To each their own of course. I'd have no qualms about buying my Model S again.
I'm unwilling to buy a car stuck in time in it's model year, or that must wait years for a software upgrade. Then again, I'm happy with my iPhone, bugs and all; it'll get updates too, and works just fine between iOS updates.
I can appreciate that perspective. I want to live at the bleeding edge, and don't mind the inconveniences or regressions. I can't take my money with me when I die, so after savings and basic needs are met, I want to live in the future (even if the products are still in beta!).
I can't get that sort of experience from stodgy, risk adverse legacy enterprises. I want to support enterprises that want to succeed or die.
EDIT: Edit after your edit, keep the LTS builds, give me nightly! Tests pass? Ship it!

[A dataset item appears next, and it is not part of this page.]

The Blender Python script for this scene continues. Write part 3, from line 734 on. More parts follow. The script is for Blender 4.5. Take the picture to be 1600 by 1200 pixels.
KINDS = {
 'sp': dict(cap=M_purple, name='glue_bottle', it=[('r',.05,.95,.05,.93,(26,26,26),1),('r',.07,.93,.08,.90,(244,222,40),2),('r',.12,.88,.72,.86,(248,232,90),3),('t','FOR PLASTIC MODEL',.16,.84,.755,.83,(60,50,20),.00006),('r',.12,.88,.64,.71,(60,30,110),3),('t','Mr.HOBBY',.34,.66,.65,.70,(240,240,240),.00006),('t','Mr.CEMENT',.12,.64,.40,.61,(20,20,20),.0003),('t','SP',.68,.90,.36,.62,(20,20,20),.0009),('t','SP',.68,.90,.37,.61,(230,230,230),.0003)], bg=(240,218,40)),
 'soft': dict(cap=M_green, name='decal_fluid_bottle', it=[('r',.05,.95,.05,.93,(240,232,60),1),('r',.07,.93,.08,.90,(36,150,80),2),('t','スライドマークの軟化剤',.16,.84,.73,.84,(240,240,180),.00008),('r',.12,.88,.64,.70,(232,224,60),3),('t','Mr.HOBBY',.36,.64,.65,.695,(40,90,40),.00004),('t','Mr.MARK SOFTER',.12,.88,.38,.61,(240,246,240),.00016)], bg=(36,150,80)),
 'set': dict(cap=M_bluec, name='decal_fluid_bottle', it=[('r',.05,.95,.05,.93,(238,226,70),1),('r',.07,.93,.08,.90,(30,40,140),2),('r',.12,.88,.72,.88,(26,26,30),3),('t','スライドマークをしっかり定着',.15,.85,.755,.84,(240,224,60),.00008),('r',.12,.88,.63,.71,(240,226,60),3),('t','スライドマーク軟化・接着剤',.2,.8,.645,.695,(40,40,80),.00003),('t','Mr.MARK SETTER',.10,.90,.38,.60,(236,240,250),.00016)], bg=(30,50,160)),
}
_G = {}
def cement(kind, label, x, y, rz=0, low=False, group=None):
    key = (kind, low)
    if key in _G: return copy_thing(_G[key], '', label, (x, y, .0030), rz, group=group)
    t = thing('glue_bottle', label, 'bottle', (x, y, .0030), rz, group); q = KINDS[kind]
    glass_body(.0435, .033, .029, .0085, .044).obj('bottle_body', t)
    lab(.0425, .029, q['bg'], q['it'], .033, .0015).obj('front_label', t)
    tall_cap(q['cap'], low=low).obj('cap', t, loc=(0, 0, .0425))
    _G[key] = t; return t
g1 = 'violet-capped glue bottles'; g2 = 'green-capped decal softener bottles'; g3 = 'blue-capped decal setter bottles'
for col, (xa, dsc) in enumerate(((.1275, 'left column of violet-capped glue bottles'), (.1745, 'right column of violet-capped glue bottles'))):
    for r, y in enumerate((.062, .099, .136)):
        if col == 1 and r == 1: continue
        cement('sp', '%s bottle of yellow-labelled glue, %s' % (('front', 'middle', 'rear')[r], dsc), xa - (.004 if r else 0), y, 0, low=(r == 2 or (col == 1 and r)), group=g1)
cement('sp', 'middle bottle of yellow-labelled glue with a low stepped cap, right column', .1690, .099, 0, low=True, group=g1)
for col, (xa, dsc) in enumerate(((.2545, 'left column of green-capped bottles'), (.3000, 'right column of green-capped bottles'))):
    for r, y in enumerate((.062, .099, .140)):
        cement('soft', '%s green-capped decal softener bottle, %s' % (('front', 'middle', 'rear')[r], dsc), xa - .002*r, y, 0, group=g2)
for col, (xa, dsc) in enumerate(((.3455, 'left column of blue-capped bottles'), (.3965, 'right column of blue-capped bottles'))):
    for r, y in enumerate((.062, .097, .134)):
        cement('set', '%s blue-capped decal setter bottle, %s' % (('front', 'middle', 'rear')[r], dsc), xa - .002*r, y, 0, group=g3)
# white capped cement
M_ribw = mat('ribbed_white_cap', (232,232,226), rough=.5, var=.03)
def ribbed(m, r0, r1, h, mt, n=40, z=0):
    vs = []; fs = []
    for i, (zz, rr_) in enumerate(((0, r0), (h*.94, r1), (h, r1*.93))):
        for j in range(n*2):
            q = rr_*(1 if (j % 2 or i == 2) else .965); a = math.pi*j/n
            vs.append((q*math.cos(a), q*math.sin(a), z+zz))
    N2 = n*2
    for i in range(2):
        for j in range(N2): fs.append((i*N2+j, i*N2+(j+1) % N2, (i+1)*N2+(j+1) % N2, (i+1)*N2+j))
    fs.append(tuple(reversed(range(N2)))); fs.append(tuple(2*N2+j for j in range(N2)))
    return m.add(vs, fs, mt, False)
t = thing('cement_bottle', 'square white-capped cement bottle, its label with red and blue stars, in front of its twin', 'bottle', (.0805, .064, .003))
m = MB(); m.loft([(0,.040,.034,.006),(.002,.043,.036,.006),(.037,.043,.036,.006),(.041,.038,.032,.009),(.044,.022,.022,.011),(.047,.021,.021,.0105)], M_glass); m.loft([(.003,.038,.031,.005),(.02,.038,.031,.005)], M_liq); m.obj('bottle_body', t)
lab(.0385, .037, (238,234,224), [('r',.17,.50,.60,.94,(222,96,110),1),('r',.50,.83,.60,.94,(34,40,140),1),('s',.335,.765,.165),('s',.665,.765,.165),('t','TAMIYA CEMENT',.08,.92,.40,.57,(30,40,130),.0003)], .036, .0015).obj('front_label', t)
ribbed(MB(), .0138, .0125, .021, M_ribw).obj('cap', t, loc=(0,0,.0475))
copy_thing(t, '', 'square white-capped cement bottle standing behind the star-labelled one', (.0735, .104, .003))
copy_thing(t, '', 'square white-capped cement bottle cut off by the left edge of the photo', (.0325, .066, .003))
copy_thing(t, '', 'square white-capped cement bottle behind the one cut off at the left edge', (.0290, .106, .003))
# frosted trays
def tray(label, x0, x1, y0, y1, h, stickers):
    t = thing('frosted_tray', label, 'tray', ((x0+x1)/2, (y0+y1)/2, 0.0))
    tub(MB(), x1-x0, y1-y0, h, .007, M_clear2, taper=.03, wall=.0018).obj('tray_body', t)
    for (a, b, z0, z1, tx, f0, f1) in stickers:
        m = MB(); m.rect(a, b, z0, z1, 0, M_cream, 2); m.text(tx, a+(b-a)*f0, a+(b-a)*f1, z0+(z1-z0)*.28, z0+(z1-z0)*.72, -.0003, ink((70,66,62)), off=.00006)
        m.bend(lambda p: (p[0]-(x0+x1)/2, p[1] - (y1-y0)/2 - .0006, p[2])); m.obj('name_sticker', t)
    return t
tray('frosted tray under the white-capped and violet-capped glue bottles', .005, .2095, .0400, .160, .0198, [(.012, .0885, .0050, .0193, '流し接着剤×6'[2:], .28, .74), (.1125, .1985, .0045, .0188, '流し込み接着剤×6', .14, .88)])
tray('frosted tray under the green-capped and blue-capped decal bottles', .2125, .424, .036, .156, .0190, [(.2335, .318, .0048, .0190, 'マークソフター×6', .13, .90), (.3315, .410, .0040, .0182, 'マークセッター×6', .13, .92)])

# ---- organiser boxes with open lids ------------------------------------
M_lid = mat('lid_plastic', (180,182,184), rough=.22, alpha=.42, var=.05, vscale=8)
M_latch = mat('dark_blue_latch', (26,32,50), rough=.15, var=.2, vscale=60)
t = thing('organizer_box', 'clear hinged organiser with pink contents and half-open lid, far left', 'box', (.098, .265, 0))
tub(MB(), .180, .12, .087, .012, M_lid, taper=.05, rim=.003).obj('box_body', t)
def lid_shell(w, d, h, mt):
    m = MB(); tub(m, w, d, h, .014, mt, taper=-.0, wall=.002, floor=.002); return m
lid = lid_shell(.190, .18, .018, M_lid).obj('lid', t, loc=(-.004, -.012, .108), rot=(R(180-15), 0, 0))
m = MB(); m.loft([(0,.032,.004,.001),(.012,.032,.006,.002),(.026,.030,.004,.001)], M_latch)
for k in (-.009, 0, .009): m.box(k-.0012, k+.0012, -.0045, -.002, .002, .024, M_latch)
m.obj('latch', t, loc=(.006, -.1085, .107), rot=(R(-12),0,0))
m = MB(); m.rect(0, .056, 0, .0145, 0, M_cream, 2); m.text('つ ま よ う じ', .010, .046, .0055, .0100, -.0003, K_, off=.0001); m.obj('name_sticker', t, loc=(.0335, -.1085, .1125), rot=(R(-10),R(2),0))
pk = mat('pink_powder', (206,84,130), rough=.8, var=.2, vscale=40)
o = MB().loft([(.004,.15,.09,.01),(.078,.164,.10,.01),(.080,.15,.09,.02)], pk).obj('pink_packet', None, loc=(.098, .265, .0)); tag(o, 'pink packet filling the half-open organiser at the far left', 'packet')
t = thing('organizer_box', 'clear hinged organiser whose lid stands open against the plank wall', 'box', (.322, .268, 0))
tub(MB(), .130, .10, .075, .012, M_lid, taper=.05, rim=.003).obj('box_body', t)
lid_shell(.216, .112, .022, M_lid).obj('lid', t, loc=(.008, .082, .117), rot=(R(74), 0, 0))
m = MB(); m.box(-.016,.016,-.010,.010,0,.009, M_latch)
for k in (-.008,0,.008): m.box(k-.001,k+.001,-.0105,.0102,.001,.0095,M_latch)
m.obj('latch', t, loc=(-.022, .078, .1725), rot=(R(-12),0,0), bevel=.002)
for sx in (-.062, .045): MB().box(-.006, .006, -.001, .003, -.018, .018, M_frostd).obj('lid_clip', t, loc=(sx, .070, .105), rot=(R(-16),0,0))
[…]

> I want to live in the future (even if the products are still in beta!)
Now we're getting in to why traditional automakers are 'stodgy' and 'risk averse'.
I do agree that there is a lot that can be improved in cars, but a ship software at a million miles an hour approach seems like the kind of practice that will end up externalizing the costs to the rest of us.
Edit: I'm gonna leave this up, but it doesn't really reflect the friendly tone I'm trying to put across - I've enjoyed this chat.
I’m the one who is responsible for the vehicle at all times, not an Uber safety driver who isn’t paying attention, and I take that responsibility seriously.
I only spent a bit more than half that on a CPO Model S, and I'd do it again in a heartbeat. If you have the means, I highly recommend it. By far, my favorite car having owned several Corvettes, an SLK 350, a luxury pickup truck, and a Subaru STI.
Who cares? I'm not buying a luxury vehicle on promises of what it might do given enough time.